DESCRIPTION OF THE TASK:
Output every line of the data exactly as it appears.

GIVEN DATA:
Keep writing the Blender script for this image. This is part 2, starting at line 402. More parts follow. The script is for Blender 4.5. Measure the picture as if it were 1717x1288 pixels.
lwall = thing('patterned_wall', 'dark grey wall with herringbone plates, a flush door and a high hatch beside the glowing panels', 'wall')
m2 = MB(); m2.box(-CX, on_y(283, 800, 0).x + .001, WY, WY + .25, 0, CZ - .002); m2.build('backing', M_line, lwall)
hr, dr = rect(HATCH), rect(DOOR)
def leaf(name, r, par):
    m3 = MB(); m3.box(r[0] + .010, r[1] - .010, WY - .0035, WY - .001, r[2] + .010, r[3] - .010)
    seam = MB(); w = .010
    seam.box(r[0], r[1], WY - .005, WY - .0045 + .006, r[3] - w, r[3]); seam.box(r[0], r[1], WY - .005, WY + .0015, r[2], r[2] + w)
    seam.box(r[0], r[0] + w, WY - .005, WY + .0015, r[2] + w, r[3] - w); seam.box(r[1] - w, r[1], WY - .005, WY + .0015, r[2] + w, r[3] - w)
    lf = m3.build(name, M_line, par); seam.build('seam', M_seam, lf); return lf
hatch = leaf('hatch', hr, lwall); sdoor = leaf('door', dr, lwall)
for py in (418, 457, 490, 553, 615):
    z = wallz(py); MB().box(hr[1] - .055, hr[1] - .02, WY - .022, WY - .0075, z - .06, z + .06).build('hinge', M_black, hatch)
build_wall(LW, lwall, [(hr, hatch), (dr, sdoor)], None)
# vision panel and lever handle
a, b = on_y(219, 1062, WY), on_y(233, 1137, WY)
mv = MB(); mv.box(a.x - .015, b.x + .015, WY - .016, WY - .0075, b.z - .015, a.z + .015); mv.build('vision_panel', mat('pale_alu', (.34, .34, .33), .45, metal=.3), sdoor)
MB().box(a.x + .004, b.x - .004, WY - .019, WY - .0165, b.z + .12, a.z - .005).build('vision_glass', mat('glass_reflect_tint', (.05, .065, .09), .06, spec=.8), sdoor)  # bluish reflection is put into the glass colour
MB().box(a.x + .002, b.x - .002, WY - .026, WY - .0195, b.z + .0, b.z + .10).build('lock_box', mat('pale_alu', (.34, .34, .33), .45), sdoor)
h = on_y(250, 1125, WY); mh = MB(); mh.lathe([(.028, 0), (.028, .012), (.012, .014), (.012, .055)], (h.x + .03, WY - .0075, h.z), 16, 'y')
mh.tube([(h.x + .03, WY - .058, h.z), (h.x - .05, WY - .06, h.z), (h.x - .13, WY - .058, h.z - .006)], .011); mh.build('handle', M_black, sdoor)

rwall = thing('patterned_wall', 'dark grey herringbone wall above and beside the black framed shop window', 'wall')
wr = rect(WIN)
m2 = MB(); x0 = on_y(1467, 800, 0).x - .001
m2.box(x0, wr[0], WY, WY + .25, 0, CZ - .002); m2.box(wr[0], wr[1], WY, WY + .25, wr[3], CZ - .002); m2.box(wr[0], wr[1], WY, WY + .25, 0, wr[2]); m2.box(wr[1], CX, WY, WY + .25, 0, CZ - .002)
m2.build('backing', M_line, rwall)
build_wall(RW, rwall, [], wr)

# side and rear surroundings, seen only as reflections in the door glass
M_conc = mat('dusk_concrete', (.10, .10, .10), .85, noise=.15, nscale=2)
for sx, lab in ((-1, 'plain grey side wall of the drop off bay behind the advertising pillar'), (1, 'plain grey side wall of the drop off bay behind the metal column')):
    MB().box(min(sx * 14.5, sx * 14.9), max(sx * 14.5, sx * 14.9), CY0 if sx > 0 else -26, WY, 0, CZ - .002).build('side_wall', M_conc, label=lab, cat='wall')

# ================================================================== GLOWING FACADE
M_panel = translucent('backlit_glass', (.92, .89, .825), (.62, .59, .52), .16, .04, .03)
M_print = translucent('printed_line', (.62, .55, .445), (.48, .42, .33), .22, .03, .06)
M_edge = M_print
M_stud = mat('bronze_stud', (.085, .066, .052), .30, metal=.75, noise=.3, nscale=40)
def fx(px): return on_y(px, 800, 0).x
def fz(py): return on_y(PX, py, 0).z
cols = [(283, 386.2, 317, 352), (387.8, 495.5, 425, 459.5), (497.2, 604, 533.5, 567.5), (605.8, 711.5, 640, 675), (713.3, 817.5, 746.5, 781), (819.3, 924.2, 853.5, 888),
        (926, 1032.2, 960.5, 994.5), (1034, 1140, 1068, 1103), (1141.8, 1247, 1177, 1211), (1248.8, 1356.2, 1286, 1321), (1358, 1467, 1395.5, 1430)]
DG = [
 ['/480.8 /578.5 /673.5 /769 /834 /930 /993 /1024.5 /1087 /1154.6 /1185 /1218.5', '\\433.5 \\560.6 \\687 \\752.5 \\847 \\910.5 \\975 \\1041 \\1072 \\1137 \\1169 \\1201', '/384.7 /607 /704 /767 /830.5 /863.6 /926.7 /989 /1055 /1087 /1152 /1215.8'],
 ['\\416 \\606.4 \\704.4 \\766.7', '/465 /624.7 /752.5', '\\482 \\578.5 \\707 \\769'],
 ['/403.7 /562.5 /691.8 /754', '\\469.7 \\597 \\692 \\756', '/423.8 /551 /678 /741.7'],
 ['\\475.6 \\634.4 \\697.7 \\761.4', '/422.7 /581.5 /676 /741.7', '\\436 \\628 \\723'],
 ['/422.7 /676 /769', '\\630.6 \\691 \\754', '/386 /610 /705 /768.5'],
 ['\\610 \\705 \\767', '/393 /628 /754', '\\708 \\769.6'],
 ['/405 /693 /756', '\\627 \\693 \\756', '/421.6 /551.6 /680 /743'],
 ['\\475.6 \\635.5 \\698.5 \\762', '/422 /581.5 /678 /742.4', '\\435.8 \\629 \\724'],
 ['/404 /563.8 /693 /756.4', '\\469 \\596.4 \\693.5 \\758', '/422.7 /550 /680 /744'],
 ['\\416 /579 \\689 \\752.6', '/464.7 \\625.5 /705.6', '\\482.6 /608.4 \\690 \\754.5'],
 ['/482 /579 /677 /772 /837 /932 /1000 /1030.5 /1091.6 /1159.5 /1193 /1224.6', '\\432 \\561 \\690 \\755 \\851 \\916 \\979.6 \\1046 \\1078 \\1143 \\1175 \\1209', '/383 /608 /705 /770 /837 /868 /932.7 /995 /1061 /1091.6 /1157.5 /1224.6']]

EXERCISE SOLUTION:
Keep writing the Blender script for this image. This is part 2, starting at line 402. More parts follow. The script is for Blender 4.5. Measure the picture as if it were 1717x1288 pixels.
lwall = thing('patterned_wall', 'dark grey wall with herringbone plates, a flush door and a high hatch beside the glowing panels', 'wall')
m2 = MB(); m2.box(-CX, on_y(283, 800, 0).x + .001, WY, WY + .25, 0, CZ - .002); m2.build('backing', M_line, lwall)
hr, dr = rect(HATCH), rect(DOOR)
def leaf(name, r, par):
    m3 = MB(); m3.box(r[0] + .010, r[1] - .010, WY - .0035, WY - .001, r[2] + .010, r[3] - .010)
    seam = MB(); w = .010
    seam.box(r[0], r[1], WY - .005, WY - .0045 + .006, r[3] - w, r[3]); seam.box(r[0], r[1], WY - .005, WY + .0015, r[2], r[2] + w)
    seam.box(r[0], r[0] + w, WY - .005, WY + .0015, r[2] + w, r[3] - w); seam.box(r[1] - w, r[1], WY - .005, WY + .0015, r[2] + w, r[3] - w)
    lf = m3.build(name, M_line, par); seam.build('seam', M_seam, lf); return lf
hatch = leaf('hatch', hr, lwall); sdoor = leaf('door', dr, lwall)
for py in (418, 457, 490, 553, 615):
    z = wallz(py); MB().box(hr[1] - .055, hr[1] - .02, WY - .022, WY - .0075, z - .06, z + .06).build('hinge', M_black, hatch)
build_wall(LW, lwall, [(hr, hatch), (dr, sdoor)], None)
# vision panel and lever handle
a, b = on_y(219, 1062, WY), on_y(233, 1137, WY)
mv = MB(); mv.box(a.x - .015, b.x + .015, WY - .016, WY - .0075, b.z - .015, a.z + .015); mv.build('vision_panel', mat('pale_alu', (.34, .34, .33), .45, metal=.3), sdoor)
MB().box(a.x + .004, b.x - .004, WY - .019, WY - .0165, b.z + .12, a.z - .005).build('vision_glass', mat('glass_reflect_tint', (.05, .065, .09), .06, spec=.8), sdoor)  # bluish reflection is put into the glass colour
MB().box(a.x + .002, b.x - .002, WY - .026, WY - .0195, b.z + .0, b.z + .10).build('lock_box', mat('pale_alu', (.34, .34, .33), .45), sdoor)
h = on_y(250, 1125, WY); mh = MB(); mh.lathe([(.028, 0), (.028, .012), (.012, .014), (.012, .055)], (h.x + .03, WY - .0075, h.z), 16, 'y')
mh.tube([(h.x + .03, WY - .058, h.z), (h.x - .05, WY - .06, h.z), (h.x - .13, WY - .058, h.z - .006)], .011); mh.build('handle', M_black, sdoor)

rwall = thing('patterned_wall', 'dark grey herringbone wall above and beside the black framed shop window', 'wall')
wr = rect(WIN)
m2 = MB(); x0 = on_y(1467, 800, 0).x - .001
m2.box(x0, wr[0], WY, WY + .25, 0, CZ - .002); m2.box(wr[0], wr[1], WY, WY + .25, wr[3], CZ - .002); m2.box(wr[0], wr[1], WY, WY + .25, 0, wr[2]); m2.box(wr[1], CX, WY, WY + .25, 0, CZ - .002)
m2.build('backing', M_line, rwall)
build_wall(RW, rwall, [], wr)

# side and rear surroundings, seen only as reflections in the door glass
M_conc = mat('dusk_concrete', (.10, .10, .10), .85, noise=.15, nscale=2)
for sx, lab in ((-1, 'plain grey side wall of the drop off bay behind the advertising pillar'), (1, 'plain grey side wall of the drop off bay behind the metal column')):
    MB().box(min(sx * 14.5, sx * 14.9), max(sx * 14.5, sx * 14.9), CY0 if sx > 0 else -26, WY, 0, CZ - .002).build('side_wall', M_conc, label=lab, cat='wall')

# ================================================================== GLOWING FACADE
M_panel = translucent('backlit_glass', (.92, .89, .825), (.62, .59, .52), .16, .04, .03)
M_print = translucent('printed_line', (.62, .55, .445), (.48, .42, .33), .22, .03, .06)
M_edge = M_print
M_stud = mat('bronze_stud', (.085, .066, .052), .30, metal=.75, noise=.3, nscale=40)
def fx(px): return on_y(px, 800, 0).x
def fz(py): return on_y(PX, py, 0).z
cols = [(283, 386.2, 317, 352), (387.8, 495.5, 425, 459.5), (497.2, 604, 533.5, 567.5), (605.8, 711.5, 640, 675), (713.3, 817.5, 746.5, 781), (819.3, 924.2, 853.5, 888),
        (926, 1032.2, 960.5, 994.5), (1034, 1140, 1068, 1103), (1141.8, 1247, 1177, 1211), (1248.8, 1356.2, 1286, 1321), (1358, 1467, 1395.5, 1430)]
DG = [
 ['/480.8 /578.5 /673.5 /769 /834 /930 /993 /1024.5 /1087 /1154.6 /1185 /1218.5', '\\433.5 \\560.6 \\687 \\752.5 \\847 \\910.5 \\975 \\1041 \\1072 \\1137 \\1169 \\1201', '/384.7 /607 /704 /767 /830.5 /863.6 /926.7 /989 /1055 /1087 /1152 /1215.8'],
 ['\\416 \\606.4 \\704.4 \\766.7', '/465 /624.7 /752.5', '\\482 \\578.5 \\707 \\769'],
 ['/403.7 /562.5 /691.8 /754', '\\469.7 \\597 \\692 \\756', '/423.8 /551 /678 /741.7'],
 ['\\475.6 \\634.4 \\697.7 \\761.4', '/422.7 /581.5 /676 /741.7', '\\436 \\628 \\723'],
 ['/422.7 /676 /769', '\\630.6 \\691 \\754', '/386 /610 /705 /768.5'],
 ['\\610 \\705 \\767', '/393 /628 /754', '\\708 \\769.6'],
 ['/405 /693 /756', '\\627 \\693 \\756', '/421.6 /551.6 /680 /743'],
 ['\\475.6 \\635.5 \\698.5 \\762', '/422 /581.5 /678 /742.4', '\\435.8 \\629 \\724'],
 ['/404 /563.8 /693 /756.4', '\\469 \\596.4 \\693.5 \\758', '/422.7 /550 /680 /744'],
 ['\\416 /579 \\689 \\752.6', '/464.7 \\625.5 /705.6', '\\482.6 /608.4 \\690 \\754.5'],
 ['/482 /579 /677 /772 /837 /932 /1000 /1030.5 /1091.6 /1159.5 /1193 /1224.6', '\\432 \\561 \\690 \\755 \\851 \\916 \\979.6 \\1046 \\1078 \\1143 \\1175 \\1209', '/383 /608 /705 /770 /837 /868 /932.7 /995 /1061 /1091.6 /1157.5 /1224.6']]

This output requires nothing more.